Salen and Central Mull

Salen boats, Mull

Salen boats, Isle of Mull

Central Mull includes the village of Salen, Mull’s tallest peaks, and the wilds of the Ardmeanach Peninsula. Salen was established in 1808 by Lachlan Macquarie – Laird of Gruline and Ulva. Halfway between Tobermory and Craignure at the island’s narrowest point, Macquarie recognised Salen’s potential as a port and transport hub. Today it is an excellent central location from which to explore the island but little used as a port. Having returned from Australia, Macquarie died in 1824 and was interred in the family mausoleum in nearby Gruline.

Just south of Gruline is the small settlement of Knock and Loch Ba, Mull’s second-largest body of freshwater. Fed by the Lussa River winding its way down Glen Cannel, the loch’s tannin-dark waters flow north into the River Ba and on to Loch na Keal. To the east and rising some 966 metres from the shores of Loch na Keal is the mighty Ben More, the highest peak in the Western Isles. The remnant of a 60 million-year-old volcano, it is Beinn Mhòr in Gaelic – meaning Great Mountain. On a clear day, the challenging climb to the top is rewarded with epic views of the surrounding islands and the mainland.

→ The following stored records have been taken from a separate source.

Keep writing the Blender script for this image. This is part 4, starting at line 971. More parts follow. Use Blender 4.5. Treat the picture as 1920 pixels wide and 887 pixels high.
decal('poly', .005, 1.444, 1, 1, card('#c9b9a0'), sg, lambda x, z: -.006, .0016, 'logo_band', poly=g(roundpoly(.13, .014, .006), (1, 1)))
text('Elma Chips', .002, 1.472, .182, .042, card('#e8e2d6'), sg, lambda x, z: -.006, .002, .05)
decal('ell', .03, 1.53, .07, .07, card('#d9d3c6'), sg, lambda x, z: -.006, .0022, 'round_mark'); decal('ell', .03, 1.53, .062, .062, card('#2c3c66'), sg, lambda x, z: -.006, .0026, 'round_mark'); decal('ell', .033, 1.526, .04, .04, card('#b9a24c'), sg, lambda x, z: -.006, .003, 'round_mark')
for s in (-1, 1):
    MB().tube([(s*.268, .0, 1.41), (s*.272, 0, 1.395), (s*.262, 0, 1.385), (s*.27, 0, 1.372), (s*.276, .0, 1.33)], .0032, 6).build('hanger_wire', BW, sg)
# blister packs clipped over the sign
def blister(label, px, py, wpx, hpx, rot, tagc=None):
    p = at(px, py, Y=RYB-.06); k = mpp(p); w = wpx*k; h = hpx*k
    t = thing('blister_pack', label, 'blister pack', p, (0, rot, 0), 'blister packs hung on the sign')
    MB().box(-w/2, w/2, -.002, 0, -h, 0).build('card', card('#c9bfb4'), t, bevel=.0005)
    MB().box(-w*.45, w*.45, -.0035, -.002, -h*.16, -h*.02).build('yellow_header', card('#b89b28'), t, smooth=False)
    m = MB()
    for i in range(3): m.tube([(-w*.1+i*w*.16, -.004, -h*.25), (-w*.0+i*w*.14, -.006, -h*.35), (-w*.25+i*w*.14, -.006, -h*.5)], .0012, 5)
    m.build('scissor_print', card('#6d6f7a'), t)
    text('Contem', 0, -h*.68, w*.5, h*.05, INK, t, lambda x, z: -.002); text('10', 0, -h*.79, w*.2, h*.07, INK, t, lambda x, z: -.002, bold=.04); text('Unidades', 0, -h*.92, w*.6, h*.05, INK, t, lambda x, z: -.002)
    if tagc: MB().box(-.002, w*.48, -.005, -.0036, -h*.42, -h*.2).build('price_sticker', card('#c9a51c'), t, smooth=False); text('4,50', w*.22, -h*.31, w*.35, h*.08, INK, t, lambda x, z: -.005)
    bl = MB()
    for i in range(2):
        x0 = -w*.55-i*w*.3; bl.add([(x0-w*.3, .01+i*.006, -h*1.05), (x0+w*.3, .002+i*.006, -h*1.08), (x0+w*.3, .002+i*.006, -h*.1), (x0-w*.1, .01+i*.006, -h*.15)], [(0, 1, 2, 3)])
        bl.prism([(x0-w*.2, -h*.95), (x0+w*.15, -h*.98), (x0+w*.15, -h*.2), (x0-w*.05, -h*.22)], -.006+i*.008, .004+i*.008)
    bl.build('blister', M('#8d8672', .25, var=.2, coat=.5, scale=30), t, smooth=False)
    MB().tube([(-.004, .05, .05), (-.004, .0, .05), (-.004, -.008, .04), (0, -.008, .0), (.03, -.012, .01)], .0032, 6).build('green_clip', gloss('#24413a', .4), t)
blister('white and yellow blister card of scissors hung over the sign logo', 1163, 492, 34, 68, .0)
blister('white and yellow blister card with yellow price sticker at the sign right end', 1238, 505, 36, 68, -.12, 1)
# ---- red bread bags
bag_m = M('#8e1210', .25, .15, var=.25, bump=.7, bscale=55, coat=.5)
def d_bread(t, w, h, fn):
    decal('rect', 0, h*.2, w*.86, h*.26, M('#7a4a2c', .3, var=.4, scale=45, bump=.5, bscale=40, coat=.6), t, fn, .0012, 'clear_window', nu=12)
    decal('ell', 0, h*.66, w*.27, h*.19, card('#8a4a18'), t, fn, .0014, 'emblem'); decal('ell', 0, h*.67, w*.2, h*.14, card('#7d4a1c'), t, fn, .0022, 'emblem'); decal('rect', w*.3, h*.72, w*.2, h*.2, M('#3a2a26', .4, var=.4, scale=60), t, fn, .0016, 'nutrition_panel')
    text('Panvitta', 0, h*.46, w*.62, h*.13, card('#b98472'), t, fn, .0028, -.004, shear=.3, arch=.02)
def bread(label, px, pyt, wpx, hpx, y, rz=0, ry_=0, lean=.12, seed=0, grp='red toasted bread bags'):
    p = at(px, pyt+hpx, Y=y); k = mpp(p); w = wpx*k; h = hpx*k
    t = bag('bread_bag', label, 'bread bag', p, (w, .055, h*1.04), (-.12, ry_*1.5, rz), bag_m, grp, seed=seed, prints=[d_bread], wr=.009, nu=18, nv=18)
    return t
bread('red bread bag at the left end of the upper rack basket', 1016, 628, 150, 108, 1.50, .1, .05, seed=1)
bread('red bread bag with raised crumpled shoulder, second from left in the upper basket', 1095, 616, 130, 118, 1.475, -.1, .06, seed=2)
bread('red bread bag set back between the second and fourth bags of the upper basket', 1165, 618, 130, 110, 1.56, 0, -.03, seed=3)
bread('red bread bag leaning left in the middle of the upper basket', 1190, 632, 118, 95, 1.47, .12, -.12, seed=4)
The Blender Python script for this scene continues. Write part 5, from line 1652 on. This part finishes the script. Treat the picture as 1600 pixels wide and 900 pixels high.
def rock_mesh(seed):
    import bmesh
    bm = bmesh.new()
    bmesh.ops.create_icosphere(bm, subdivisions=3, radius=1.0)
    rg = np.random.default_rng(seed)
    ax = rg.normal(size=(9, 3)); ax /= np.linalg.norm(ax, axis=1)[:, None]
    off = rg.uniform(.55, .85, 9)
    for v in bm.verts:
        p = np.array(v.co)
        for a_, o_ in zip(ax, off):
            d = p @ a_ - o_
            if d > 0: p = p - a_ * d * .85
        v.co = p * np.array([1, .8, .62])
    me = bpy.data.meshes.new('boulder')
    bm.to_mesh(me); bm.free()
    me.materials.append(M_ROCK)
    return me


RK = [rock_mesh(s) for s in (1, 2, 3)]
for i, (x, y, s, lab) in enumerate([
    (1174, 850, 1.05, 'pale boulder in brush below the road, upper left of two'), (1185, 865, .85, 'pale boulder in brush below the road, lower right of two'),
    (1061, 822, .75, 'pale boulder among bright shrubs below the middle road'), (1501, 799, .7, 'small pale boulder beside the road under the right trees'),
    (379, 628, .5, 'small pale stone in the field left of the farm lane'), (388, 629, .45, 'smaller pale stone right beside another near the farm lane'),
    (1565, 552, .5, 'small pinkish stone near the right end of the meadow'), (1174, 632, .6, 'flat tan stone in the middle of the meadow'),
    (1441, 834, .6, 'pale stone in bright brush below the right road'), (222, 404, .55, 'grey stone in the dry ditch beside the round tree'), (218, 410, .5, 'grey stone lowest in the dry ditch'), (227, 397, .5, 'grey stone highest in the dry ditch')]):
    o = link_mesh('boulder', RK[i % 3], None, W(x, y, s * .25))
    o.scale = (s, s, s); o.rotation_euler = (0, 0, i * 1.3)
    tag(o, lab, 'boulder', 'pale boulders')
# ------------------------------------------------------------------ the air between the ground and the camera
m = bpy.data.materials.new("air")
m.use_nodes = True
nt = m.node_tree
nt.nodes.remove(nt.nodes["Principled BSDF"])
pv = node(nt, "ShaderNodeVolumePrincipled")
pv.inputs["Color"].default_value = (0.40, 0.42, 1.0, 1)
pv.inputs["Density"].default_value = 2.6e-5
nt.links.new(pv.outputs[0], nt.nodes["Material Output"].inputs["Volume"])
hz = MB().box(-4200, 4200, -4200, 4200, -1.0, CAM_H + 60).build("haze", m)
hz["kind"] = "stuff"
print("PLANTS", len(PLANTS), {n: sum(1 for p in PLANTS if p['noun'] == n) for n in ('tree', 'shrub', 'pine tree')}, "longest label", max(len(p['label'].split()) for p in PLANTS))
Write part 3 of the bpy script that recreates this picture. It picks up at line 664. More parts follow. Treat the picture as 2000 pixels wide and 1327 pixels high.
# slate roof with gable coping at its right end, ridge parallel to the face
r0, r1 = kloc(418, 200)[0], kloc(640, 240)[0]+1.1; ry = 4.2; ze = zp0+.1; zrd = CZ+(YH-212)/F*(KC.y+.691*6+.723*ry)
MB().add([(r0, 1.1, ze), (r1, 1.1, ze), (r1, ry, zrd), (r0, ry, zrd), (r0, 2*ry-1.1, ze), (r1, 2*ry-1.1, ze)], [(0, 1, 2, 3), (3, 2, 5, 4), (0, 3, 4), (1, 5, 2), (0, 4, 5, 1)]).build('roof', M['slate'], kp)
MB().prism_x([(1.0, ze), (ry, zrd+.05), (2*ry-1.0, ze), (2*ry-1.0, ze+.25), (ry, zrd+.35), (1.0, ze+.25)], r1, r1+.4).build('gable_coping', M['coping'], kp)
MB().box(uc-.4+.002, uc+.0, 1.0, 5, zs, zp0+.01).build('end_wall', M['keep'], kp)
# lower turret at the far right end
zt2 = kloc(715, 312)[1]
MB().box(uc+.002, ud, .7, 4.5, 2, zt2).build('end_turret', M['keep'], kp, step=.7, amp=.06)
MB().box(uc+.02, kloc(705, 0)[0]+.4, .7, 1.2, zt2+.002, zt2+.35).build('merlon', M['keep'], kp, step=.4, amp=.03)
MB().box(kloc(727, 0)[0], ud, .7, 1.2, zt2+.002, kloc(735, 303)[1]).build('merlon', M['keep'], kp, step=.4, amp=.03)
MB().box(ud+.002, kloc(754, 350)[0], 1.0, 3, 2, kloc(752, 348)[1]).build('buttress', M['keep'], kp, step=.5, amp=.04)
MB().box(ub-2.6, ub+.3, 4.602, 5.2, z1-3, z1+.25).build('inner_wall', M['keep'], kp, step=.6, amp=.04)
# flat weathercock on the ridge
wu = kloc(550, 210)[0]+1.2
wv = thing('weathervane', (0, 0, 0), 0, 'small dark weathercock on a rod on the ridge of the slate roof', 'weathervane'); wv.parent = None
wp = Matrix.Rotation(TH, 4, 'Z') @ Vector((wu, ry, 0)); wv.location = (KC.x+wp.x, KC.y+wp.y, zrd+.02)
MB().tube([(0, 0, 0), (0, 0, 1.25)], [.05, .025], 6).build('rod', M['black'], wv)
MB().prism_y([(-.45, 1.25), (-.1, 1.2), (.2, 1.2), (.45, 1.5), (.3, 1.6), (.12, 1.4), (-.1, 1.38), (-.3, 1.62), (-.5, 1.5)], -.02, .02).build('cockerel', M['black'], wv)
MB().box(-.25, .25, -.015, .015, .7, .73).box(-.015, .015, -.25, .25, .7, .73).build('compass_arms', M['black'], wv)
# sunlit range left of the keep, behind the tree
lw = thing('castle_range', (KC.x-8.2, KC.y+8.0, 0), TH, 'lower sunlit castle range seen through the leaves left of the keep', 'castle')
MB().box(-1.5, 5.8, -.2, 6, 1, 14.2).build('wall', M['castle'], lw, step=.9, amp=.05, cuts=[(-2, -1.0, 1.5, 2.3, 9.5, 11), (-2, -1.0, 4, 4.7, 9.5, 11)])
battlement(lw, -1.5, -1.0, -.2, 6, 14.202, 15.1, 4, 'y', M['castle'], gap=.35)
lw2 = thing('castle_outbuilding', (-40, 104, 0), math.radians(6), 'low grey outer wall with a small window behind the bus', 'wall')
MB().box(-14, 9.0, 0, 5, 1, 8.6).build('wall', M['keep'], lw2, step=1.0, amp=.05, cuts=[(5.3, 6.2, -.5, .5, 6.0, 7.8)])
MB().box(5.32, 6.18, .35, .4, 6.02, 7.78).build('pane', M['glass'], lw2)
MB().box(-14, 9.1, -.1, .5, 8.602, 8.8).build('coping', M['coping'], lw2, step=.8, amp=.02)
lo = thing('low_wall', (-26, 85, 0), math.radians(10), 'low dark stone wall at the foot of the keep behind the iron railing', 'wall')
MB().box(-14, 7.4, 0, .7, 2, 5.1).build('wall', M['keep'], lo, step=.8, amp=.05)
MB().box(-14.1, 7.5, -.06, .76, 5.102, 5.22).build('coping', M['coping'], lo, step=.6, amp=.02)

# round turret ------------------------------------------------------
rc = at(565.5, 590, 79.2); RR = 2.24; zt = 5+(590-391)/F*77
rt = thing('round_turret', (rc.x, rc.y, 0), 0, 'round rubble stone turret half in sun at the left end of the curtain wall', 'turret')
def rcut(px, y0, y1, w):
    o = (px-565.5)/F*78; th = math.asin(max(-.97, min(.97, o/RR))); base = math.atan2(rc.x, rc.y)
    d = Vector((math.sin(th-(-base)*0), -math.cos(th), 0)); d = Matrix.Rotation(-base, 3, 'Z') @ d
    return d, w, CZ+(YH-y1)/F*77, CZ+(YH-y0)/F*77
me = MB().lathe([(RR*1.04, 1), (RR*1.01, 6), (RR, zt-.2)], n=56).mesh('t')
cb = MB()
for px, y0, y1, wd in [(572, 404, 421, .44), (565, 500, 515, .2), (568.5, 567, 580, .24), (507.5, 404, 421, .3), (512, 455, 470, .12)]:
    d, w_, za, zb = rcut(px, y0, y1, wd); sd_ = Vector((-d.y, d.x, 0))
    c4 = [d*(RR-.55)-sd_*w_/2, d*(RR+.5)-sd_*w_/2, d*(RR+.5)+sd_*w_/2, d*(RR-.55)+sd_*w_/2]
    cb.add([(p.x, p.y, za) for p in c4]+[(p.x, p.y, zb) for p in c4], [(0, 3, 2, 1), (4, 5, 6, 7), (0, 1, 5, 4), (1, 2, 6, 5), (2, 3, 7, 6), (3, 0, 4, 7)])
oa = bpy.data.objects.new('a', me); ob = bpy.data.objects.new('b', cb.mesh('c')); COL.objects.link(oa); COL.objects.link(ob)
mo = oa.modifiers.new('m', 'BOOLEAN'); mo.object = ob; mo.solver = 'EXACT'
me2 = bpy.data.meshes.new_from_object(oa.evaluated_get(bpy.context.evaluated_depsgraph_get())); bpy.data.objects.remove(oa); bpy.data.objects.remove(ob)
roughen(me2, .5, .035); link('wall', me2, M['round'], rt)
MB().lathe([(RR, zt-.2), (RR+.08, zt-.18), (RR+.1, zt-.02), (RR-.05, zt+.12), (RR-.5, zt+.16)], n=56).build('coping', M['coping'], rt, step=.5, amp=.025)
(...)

The Ardmeanach Peninsula is bound by Loch na Keal to the north and Loch Scridain to its south. Close to its northern shore are the Isle of Eorsa and the privately owned Inch Kenneth. The latter’s curious name derives from St Cannoch, a follower of St Columba – inch being a Gaelic term for island. Even by local standards Ardmeanach is considered rugged, its north-western extent known simply as The Wilderness. Whilst today the area is depopulated, Bronze Age burial cairns, Iron Age ruins, and the remains of cleared villages tell of a time when this wasn’t so. The western end of the peninsula has been designated a National Scenic and Environmentally Sensitive Area, within which is the famous Fossil Tree – a 12 metre tall impression of a tree trunk set into a columnar basalt cliff face.